Des dirigeants sceptiques et inquiets. Les quatre grands patrons de l'audiovisuel privé ont accordé ce jeudi une interview commune au "Figaro" alors que le projet de loi de réforme de l'audiovisuel doit être présenté en conseil des ministres le mois prochain, avant son examen à l'Assemblée nationale et au Sénat en début d'année prochaine. L'ambition du texte porté par le ministre de la Culture, Franck Riester, est de trouver un plus juste équilibre entre les acteurs historiques français et les nouveaux entrants, les plateformes de vidéo à la demande.
Les acteurs du privé ont déjà obtenu plusieurs concessions de la part du gouvernement avec la possibilité dès le mois de janvier de programmer un troisième écran publicitaire lors de la diffusion des films et téléfilms de plus de 120 minutes ou le fait de pouvoir à l'avenir diffuser de la publicité segmentée et géolocalisée.
Néanmoins, à en croire Nicolas de Tavernost, président du directoire du groupe M6, Maxime Saada, président du directoire du groupe Canal+ et président de l'Association des chaînes privées, Gilles Pélisson, PDG de TF1, et Alain Weill, PDG d'Altice France, la réforme ne va pas assez loin en particulier à l'égard des plateformes telles que Netflix, Amazon Prime Video ou le futur Disney+. Les grands patrons, qui ont demandé à être reçus par le Premier ministre pour évoquer cette question, se posent dans les colonnes du "Figaro" en "défenseurs de l'exception culturelle française".
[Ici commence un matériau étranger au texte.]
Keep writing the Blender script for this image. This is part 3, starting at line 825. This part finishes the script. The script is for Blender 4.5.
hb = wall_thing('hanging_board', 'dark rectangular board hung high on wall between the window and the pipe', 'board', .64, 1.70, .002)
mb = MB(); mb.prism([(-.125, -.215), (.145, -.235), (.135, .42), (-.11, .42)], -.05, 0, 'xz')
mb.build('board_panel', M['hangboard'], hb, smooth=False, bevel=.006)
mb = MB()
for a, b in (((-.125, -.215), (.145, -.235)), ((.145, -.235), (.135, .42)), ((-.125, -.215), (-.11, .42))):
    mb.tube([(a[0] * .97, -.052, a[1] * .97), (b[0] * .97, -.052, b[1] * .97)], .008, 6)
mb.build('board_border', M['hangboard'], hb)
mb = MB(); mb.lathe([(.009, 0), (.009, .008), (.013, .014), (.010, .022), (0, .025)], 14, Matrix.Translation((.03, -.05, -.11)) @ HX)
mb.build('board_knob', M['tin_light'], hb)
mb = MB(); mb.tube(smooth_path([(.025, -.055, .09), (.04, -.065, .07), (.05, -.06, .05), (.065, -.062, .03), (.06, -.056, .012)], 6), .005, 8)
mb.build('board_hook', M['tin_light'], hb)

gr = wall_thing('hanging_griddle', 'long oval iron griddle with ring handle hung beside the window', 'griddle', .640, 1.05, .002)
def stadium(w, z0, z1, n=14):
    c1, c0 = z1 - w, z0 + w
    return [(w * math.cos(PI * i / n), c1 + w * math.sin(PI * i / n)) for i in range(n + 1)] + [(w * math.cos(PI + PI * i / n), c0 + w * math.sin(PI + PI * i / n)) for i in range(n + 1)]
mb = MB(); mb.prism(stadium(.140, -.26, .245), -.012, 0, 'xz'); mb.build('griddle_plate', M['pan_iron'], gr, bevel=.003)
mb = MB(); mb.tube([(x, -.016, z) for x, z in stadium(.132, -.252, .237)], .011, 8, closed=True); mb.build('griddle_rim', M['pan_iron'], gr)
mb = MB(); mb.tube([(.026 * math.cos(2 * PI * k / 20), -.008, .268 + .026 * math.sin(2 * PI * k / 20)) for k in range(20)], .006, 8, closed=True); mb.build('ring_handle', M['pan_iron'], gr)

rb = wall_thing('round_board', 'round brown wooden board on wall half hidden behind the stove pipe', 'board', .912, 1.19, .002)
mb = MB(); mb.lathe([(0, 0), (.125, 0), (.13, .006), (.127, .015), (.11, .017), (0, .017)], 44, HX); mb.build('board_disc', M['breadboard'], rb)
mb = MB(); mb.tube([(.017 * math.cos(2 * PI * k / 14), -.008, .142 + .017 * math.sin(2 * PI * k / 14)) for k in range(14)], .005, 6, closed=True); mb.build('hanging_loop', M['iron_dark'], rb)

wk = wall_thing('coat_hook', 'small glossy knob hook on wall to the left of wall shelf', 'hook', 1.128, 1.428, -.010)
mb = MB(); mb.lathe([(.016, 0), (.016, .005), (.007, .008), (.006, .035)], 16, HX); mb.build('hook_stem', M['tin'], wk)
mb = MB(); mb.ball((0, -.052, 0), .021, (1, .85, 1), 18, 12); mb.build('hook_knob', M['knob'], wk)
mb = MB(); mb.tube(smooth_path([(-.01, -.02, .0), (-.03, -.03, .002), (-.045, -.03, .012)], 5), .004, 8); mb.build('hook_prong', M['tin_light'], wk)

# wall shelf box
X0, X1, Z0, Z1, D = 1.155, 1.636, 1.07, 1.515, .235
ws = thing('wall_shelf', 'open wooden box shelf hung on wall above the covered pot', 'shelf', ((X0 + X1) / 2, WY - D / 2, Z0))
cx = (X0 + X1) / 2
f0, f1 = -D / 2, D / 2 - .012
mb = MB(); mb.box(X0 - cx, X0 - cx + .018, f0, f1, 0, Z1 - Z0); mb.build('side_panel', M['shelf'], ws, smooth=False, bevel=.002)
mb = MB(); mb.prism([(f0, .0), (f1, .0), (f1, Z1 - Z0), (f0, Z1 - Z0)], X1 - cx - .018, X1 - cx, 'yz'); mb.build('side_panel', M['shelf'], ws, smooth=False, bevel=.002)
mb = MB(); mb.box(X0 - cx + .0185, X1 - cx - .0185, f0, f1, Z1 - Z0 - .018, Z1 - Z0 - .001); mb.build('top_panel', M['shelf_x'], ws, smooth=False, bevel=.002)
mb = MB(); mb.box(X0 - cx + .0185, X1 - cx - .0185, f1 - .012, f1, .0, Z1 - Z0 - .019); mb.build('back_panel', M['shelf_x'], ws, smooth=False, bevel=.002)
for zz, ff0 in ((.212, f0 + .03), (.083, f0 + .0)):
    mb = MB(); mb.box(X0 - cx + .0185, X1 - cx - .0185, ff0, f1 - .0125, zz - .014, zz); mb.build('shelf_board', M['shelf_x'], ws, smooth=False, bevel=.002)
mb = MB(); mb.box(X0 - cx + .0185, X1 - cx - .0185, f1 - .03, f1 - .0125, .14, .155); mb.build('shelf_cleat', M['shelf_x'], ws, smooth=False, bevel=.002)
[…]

"Ces plateformes (...) peuvent pénétrer directement dans les foyers français, sans obligations", regrette ainsi Gilles Pélisson pour qui, "malgré les déclarations du gouvernement, la promesse de simplification n'est pas au rendez-vous. C'est même tout le contraire, puisque la réforme aboutit à un choc de complexité". Pour Alain Weill, "la bonne nouvelle de cette loi est pour les GAFA (Google, Apple, Facebook et Amazon, ndlr). Qu'il s'agisse du cinéma ou de la publicité adressée, ils ne seront pas gênés par les chaînes de télévision françaises qui ne récupéreront que les miettes". "Ces acteurs ont l'habitude de contourner des règles qui pourtant semblent être acquises", pointe par ailleurs Nicolas de Tavernost, peu convaincu par les futures obligations auxquelles seront soumis les acteurs du numérique, comme le quota d'oeuvres européennes à respecter ou une taxe sur leur chiffre d'affaires pour financer la création d'oeuvres françaises.
L'autre principal motif de mécontentement provient des futures relations entre producteur et diffuseurs qui seront, à en croire les dirigeants de l'audiovisuel, toujours aussi déséquilibrées à l'avenir. "Nous, les chaînes de télévision, avons l'impression d'être considérées comme de simples réceptacles à obligations, voire pire, des banques auxquelles l'on ne rembourserait ni le capital ni les intérêts, puisque nous n'avons aucun droit sur des oeuvres que nous finançons en quasi-totalité", déplore Maxime Saada.
"Si l'on veut donner la possibilité aux groupes audiovisuels français de se renforcer, il faut accepter qu'ils puissent être mieux intégrés dans la production. Notre situation est unique au monde", souligne pour sa part Nicolas de Tavernost qui souhaite voir les chaînes de télévision pouvoir produire "dans les mêmes conditions que les plateformes". Le cas échéant, selon lui, "ce qui est financé par les GAFA appartiendra toujours aux GAFA. Et ce que nous finançons appartiendra aussi aux GAFA". Et le patron du groupe M6 d'avancer son argument favori en conclusion pour convaincre du bien-fondé de la démarche : "Les médias français ne réclament rien d'exorbitant et surtout aucune mesure qui coûterait de l'argent à l'État".